### Requirements
Transcribe every record that appears below, exactly and in full.

### Data listing
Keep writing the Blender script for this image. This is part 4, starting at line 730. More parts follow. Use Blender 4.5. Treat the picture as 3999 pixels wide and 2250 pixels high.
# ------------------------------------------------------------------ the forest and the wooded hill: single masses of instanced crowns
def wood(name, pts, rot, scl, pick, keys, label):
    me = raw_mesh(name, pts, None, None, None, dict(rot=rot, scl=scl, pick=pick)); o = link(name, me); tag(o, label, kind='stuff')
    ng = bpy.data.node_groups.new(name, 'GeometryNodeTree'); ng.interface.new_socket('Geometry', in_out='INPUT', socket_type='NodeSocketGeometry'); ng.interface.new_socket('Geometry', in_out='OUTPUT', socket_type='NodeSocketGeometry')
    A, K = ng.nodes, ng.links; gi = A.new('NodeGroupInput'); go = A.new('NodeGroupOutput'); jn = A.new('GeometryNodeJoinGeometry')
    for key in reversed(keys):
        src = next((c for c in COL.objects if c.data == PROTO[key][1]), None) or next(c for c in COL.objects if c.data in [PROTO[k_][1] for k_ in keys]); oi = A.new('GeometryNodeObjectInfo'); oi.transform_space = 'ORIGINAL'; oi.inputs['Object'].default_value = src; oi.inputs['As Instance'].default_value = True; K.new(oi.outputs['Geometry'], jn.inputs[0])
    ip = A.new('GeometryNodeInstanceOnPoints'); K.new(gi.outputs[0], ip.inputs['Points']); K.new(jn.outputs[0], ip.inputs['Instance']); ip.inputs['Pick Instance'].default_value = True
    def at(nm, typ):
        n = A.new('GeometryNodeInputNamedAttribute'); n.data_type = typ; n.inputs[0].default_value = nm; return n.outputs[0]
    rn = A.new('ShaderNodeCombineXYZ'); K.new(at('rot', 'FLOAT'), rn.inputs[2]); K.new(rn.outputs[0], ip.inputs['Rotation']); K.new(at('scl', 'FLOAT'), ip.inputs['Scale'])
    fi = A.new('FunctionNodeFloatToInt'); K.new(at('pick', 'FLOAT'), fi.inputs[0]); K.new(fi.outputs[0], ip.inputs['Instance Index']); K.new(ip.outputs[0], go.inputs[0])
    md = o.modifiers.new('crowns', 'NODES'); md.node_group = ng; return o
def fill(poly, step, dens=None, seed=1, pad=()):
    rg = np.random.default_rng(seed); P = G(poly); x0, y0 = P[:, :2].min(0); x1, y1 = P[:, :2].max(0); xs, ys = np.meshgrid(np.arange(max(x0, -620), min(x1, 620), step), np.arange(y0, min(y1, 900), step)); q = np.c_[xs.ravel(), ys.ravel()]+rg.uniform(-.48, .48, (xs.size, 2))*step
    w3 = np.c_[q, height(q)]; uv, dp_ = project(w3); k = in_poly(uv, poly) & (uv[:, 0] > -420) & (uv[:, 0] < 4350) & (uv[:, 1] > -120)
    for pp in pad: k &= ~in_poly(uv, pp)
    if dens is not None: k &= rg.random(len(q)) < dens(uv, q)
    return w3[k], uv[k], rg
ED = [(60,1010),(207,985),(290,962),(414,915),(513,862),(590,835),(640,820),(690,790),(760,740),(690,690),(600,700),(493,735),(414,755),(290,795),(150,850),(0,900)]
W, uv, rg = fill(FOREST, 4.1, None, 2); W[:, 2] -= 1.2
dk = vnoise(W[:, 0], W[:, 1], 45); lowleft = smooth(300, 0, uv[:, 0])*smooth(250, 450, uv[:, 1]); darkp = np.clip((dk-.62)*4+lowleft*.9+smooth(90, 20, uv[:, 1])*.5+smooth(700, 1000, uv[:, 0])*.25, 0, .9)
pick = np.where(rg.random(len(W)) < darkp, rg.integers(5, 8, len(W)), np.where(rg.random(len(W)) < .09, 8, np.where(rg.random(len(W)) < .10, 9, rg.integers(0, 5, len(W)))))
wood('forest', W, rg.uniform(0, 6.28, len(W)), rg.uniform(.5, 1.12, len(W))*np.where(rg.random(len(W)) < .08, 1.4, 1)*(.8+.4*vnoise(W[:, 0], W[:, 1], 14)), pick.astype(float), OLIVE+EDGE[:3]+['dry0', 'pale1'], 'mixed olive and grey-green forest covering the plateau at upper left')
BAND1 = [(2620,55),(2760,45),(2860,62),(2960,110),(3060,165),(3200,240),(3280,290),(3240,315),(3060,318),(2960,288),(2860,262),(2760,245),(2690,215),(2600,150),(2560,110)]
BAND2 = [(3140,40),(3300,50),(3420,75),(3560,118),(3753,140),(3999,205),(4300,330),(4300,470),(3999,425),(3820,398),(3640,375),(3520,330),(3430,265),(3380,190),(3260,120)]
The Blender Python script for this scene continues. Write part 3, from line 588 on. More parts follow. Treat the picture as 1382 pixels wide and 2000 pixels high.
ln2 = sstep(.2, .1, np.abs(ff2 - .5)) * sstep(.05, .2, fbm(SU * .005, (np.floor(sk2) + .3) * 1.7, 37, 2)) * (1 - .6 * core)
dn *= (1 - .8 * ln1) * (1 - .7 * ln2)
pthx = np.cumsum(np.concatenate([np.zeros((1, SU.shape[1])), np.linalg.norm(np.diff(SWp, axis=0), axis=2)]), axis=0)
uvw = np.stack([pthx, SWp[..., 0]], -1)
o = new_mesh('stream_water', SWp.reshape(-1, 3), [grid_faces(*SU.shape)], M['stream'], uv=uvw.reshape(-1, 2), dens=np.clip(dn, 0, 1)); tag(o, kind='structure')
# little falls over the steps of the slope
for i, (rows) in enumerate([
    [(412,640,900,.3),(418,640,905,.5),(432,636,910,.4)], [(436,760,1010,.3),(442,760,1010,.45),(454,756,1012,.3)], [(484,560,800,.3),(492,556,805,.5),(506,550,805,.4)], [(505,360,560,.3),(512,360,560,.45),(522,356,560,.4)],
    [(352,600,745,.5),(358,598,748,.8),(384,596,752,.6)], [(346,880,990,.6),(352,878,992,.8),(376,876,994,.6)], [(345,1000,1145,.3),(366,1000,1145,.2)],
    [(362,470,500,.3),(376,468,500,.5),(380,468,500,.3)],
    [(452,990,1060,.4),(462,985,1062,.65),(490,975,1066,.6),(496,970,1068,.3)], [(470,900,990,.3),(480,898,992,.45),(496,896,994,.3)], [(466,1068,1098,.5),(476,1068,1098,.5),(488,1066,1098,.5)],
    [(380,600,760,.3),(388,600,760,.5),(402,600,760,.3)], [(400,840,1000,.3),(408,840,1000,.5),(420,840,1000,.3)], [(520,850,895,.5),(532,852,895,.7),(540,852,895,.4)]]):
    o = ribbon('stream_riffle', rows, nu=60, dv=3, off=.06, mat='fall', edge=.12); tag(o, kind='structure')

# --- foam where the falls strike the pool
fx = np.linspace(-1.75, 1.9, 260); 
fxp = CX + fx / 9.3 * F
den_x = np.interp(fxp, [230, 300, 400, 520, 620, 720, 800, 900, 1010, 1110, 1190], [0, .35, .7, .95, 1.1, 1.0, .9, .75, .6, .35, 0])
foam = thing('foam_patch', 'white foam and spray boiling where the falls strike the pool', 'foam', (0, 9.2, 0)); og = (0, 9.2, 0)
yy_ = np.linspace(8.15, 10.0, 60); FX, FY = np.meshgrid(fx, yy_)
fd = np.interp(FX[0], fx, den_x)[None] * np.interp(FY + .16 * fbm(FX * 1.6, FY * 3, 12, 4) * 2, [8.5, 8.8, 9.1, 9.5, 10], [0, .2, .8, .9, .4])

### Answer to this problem
Keep writing the Blender script for this image. This is part 4, starting at line 730. More parts follow. Use Blender 4.5. Treat the picture as 3999 pixels wide and 2250 pixels high.
# ------------------------------------------------------------------ the forest and the wooded hill: single masses of instanced crowns
def wood(name, pts, rot, scl, pick, keys, label):
    me = raw_mesh(name, pts, None, None, None, dict(rot=rot, scl=scl, pick=pick)); o = link(name, me); tag(o, label, kind='stuff')
    ng = bpy.data.node_groups.new(name, 'GeometryNodeTree'); ng.interface.new_socket('Geometry', in_out='INPUT', socket_type='NodeSocketGeometry'); ng.interface.new_socket('Geometry', in_out='OUTPUT', socket_type='NodeSocketGeometry')
    A, K = ng.nodes, ng.links; gi = A.new('NodeGroupInput'); go = A.new('NodeGroupOutput'); jn = A.new('GeometryNodeJoinGeometry')
    for key in reversed(keys):
        src = next((c for c in COL.objects if c.data == PROTO[key][1]), None) or next(c for c in COL.objects if c.data in [PROTO[k_][1] for k_ in keys]); oi = A.new('GeometryNodeObjectInfo'); oi.transform_space = 'ORIGINAL'; oi.inputs['Object'].default_value = src; oi.inputs['As Instance'].default_value = True; K.new(oi.outputs['Geometry'], jn.inputs[0])
    ip = A.new('GeometryNodeInstanceOnPoints'); K.new(gi.outputs[0], ip.inputs['Points']); K.new(jn.outputs[0], ip.inputs['Instance']); ip.inputs['Pick Instance'].default_value = True
    def at(nm, typ):
        n = A.new('GeometryNodeInputNamedAttribute'); n.data_type = typ; n.inputs[0].default_value = nm; return n.outputs[0]
    rn = A.new('ShaderNodeCombineXYZ'); K.new(at('rot', 'FLOAT'), rn.inputs[2]); K.new(rn.outputs[0], ip.inputs['Rotation']); K.new(at('scl', 'FLOAT'), ip.inputs['Scale'])
    fi = A.new('FunctionNodeFloatToInt'); K.new(at('pick', 'FLOAT'), fi.inputs[0]); K.new(fi.outputs[0], ip.inputs['Instance Index']); K.new(ip.outputs[0], go.inputs[0])
    md = o.modifiers.new('crowns', 'NODES'); md.node_group = ng; return o
def fill(poly, step, dens=None, seed=1, pad=()):
    rg = np.random.default_rng(seed); P = G(poly); x0, y0 = P[:, :2].min(0); x1, y1 = P[:, :2].max(0); xs, ys = np.meshgrid(np.arange(max(x0, -620), min(x1, 620), step), np.arange(y0, min(y1, 900), step)); q = np.c_[xs.ravel(), ys.ravel()]+rg.uniform(-.48, .48, (xs.size, 2))*step
    w3 = np.c_[q, height(q)]; uv, dp_ = project(w3); k = in_poly(uv, poly) & (uv[:, 0] > -420) & (uv[:, 0] < 4350) & (uv[:, 1] > -120)
    for pp in pad: k &= ~in_poly(uv, pp)
    if dens is not None: k &= rg.random(len(q)) < dens(uv, q)
    return w3[k], uv[k], rg
ED = [(60,1010),(207,985),(290,962),(414,915),(513,862),(590,835),(640,820),(690,790),(760,740),(690,690),(600,700),(493,735),(414,755),(290,795),(150,850),(0,900)]
W, uv, rg = fill(FOREST, 4.1, None, 2); W[:, 2] -= 1.2
dk = vnoise(W[:, 0], W[:, 1], 45); lowleft = smooth(300, 0, uv[:, 0])*smooth(250, 450, uv[:, 1]); darkp = np.clip((dk-.62)*4+lowleft*.9+smooth(90, 20, uv[:, 1])*.5+smooth(700, 1000, uv[:, 0])*.25, 0, .9)
pick = np.where(rg.random(len(W)) < darkp, rg.integers(5, 8, len(W)), np.where(rg.random(len(W)) < .09, 8, np.where(rg.random(len(W)) < .10, 9, rg.integers(0, 5, len(W)))))
wood('forest', W, rg.uniform(0, 6.28, len(W)), rg.uniform(.5, 1.12, len(W))*np.where(rg.random(len(W)) < .08, 1.4, 1)*(.8+.4*vnoise(W[:, 0], W[:, 1], 14)), pick.astype(float), OLIVE+EDGE[:3]+['dry0', 'pale1'], 'mixed olive and grey-green forest covering the plateau at upper left')
BAND1 = [(2620,55),(2760,45),(2860,62),(2960,110),(3060,165),(3200,240),(3280,290),(3240,315),(3060,318),(2960,288),(2860,262),(2760,245),(2690,215),(2600,150),(2560,110)]
BAND2 = [(3140,40),(3300,50),(3420,75),(3560,118),(3753,140),(3999,205),(4300,330),(4300,470),(3999,425),(3820,398),(3640,375),(3520,330),(3430,265),(3380,190),(3260,120)]
The Blender Python script for this scene continues. Write part 3, from line 588 on. More parts follow. Treat the picture as 1382 pixels wide and 2000 pixels high.
ln2 = sstep(.2, .1, np.abs(ff2 - .5)) * sstep(.05, .2, fbm(SU * .005, (np.floor(sk2) + .3) * 1.7, 37, 2)) * (1 - .6 * core)
dn *= (1 - .8 * ln1) * (1 - .7 * ln2)
pthx = np.cumsum(np.concatenate([np.zeros((1, SU.shape[1])), np.linalg.norm(np.diff(SWp, axis=0), axis=2)]), axis=0)
uvw = np.stack([pthx, SWp[..., 0]], -1)
o = new_mesh('stream_water', SWp.reshape(-1, 3), [grid_faces(*SU.shape)], M['stream'], uv=uvw.reshape(-1, 2), dens=np.clip(dn, 0, 1)); tag(o, kind='structure')
# little falls over the steps of the slope
for i, (rows) in enumerate([
    [(412,640,900,.3),(418,640,905,.5),(432,636,910,.4)], [(436,760,1010,.3),(442,760,1010,.45),(454,756,1012,.3)], [(484,560,800,.3),(492,556,805,.5),(506,550,805,.4)], [(505,360,560,.3),(512,360,560,.45),(522,356,560,.4)],
    [(352,600,745,.5),(358,598,748,.8),(384,596,752,.6)], [(346,880,990,.6),(352,878,992,.8),(376,876,994,.6)], [(345,1000,1145,.3),(366,1000,1145,.2)],
    [(362,470,500,.3),(376,468,500,.5),(380,468,500,.3)],
    [(452,990,1060,.4),(462,985,1062,.65),(490,975,1066,.6),(496,970,1068,.3)], [(470,900,990,.3),(480,898,992,.45),(496,896,994,.3)], [(466,1068,1098,.5),(476,1068,1098,.5),(488,1066,1098,.5)],
    [(380,600,760,.3),(388,600,760,.5),(402,600,760,.3)], [(400,840,1000,.3),(408,840,1000,.5),(420,840,1000,.3)], [(520,850,895,.5),(532,852,895,.7),(540,852,895,.4)]]):
    o = ribbon('stream_riffle', rows, nu=60, dv=3, off=.06, mat='fall', edge=.12); tag(o, kind='structure')

# --- foam where the falls strike the pool
fx = np.linspace(-1.75, 1.9, 260); 
fxp = CX + fx / 9.3 * F
den_x = np.interp(fxp, [230, 300, 400, 520, 620, 720, 800, 900, 1010, 1110, 1190], [0, .35, .7, .95, 1.1, 1.0, .9, .75, .6, .35, 0])
foam = thing('foam_patch', 'white foam and spray boiling where the falls strike the pool', 'foam', (0, 9.2, 0)); og = (0, 9.2, 0)
yy_ = np.linspace(8.15, 10.0, 60); FX, FY = np.meshgrid(fx, yy_)
fd = np.interp(FX[0], fx, den_x)[None] * np.interp(FY + .16 * fbm(FX * 1.6, FY * 3, 12, 4) * 2, [8.5, 8.8, 9.1, 9.5, 10], [0, .2, .8, .9, .4])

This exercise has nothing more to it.